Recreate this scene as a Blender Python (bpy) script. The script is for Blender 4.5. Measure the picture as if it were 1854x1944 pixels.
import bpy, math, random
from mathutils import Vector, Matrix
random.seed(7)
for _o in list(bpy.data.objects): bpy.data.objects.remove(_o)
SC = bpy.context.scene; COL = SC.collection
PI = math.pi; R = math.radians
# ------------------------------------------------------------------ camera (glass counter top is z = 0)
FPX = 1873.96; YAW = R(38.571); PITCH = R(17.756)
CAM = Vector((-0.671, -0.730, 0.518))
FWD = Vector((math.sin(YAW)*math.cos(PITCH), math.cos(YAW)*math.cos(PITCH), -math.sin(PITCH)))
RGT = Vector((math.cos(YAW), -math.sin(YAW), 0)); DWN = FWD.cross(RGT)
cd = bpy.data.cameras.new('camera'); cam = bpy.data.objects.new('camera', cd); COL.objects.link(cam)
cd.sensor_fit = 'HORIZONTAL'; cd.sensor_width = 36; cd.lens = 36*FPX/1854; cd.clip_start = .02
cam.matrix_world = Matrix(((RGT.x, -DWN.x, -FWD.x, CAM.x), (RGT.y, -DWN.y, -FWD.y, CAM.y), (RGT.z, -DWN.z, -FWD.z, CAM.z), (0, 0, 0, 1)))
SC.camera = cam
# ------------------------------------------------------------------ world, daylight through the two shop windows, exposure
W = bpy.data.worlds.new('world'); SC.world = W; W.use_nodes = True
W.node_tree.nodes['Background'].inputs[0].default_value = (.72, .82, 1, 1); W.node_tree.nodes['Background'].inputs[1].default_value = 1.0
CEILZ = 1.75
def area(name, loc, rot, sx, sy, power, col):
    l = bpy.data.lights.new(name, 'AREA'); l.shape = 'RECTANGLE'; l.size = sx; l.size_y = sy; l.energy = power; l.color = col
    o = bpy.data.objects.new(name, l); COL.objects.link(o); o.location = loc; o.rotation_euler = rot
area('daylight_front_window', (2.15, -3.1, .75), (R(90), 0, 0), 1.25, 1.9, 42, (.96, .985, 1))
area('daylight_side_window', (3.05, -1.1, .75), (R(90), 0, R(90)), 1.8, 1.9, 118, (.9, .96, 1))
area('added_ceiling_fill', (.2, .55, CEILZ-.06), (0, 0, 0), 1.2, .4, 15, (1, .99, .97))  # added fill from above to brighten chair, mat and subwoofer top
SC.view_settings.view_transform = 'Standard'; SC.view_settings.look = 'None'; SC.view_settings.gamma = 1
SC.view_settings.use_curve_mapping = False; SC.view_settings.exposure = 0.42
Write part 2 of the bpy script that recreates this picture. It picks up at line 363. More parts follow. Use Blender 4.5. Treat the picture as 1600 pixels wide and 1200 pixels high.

CHALLENGE
Retype all of the entries precisely as they are.

RESPONSE TO THIS TASK
Recreate this scene as a Blender Python (bpy) script. The script is for Blender 4.5. Measure the picture as if it were 1854x1944 pixels.
import bpy, math, random
from mathutils import Vector, Matrix
random.seed(7)
for _o in list(bpy.data.objects): bpy.data.objects.remove(_o)
SC = bpy.context.scene; COL = SC.collection
PI = math.pi; R = math.radians
# ------------------------------------------------------------------ camera (glass counter top is z = 0)
FPX = 1873.96; YAW = R(38.571); PITCH = R(17.756)
CAM = Vector((-0.671, -0.730, 0.518))
FWD = Vector((math.sin(YAW)*math.cos(PITCH), math.cos(YAW)*math.cos(PITCH), -math.sin(PITCH)))
RGT = Vector((math.cos(YAW), -math.sin(YAW), 0)); DWN = FWD.cross(RGT)
cd = bpy.data.cameras.new('camera'); cam = bpy.data.objects.new('camera', cd); COL.objects.link(cam)
cd.sensor_fit = 'HORIZONTAL'; cd.sensor_width = 36; cd.lens = 36*FPX/1854; cd.clip_start = .02
cam.matrix_world = Matrix(((RGT.x, -DWN.x, -FWD.x, CAM.x), (RGT.y, -DWN.y, -FWD.y, CAM.y), (RGT.z, -DWN.z, -FWD.z, CAM.z), (0, 0, 0, 1)))
SC.camera = cam
# ------------------------------------------------------------------ world, daylight through the two shop windows, exposure
W = bpy.data.worlds.new('world'); SC.world = W; W.use_nodes = True
W.node_tree.nodes['Background'].inputs[0].default_value = (.72, .82, 1, 1); W.node_tree.nodes['Background'].inputs[1].default_value = 1.0
CEILZ = 1.75
def area(name, loc, rot, sx, sy, power, col):
    l = bpy.data.lights.new(name, 'AREA'); l.shape = 'RECTANGLE'; l.size = sx; l.size_y = sy; l.energy = power; l.color = col
    o = bpy.data.objects.new(name, l); COL.objects.link(o); o.location = loc; o.rotation_euler = rot
area('daylight_front_window', (2.15, -3.1, .75), (R(90), 0, 0), 1.25, 1.9, 42, (.96, .985, 1))
area('daylight_side_window', (3.05, -1.1, .75), (R(90), 0, R(90)), 1.8, 1.9, 118, (.9, .96, 1))
area('added_ceiling_fill', (.2, .55, CEILZ-.06), (0, 0, 0), 1.2, .4, 15, (1, .99, .97))  # added fill from above to brighten chair, mat and subwoofer top
SC.view_settings.view_transform = 'Standard'; SC.view_settings.look = 'None'; SC.view_settings.gamma = 1
SC.view_settings.use_curve_mapping = False; SC.view_settings.exposure = 0.42
Write part 2 of the bpy script that recreates this picture. It picks up at line 363. More parts follow. Use Blender 4.5. Treat the picture as 1600 pixels wide and 1200 pixels high.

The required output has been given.